Use one web server to provide authentication in front of all your Netdata servers. So, you will be accessing all your Netdata with
URLs like http://{HOST}/netdata/{NETDATA_HOSTNAME}/
and authentication will be shared among all of them (you will sign in once for all your servers).
Instructions are provided on how to set the proxy configuration to have Netdata run behind
nginx,
HAproxy,
Apache,
lighthttpd,
caddy, and
H2O.
The Netdata Agents you install on your production systems don’t need direct access to the Internet. Even when you use Netdata Cloud, you can appoint one or more Netdata Parents to act as border gateways or application firewalls, isolating your production systems from the rest of the world. Netdata Parents receive metric data from Netdata Agents or other Netdata Parents on one side, and serve most queries using their own copy of the data to satisfy dashboard requests on the other side.

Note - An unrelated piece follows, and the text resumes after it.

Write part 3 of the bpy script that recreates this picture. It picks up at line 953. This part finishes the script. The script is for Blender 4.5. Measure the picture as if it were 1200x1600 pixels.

For more information, see Streaming and replication.
Of course, there are many more methods you could use to protect Netdata:
Bind Netdata to localhost and use ssh -L 19998:127.0.0.1:19999 remote.netdata.ip
to forward connections of local port 19998 to remote port 19999.
This way you can ssh to a Netdata server and then use http://127.0.0.1:19998/
on your computer to access the remote Netdata dashboard.
If you’re always under a static IP, you can use the script given above to allow direct access to your Netdata servers without authentication, from all your static IPs.
Install all your Netdata in headless data collector mode, forwarding all metrics in real-time to a parent Netdata server, which will be protected with authentication using a nginx server running locally at the parent Netdata server. This requires more resources (you will need a bigger parent Netdata server), but doesn’t require any firewall changes, since all the child Netdata servers will not be listening for incoming connections.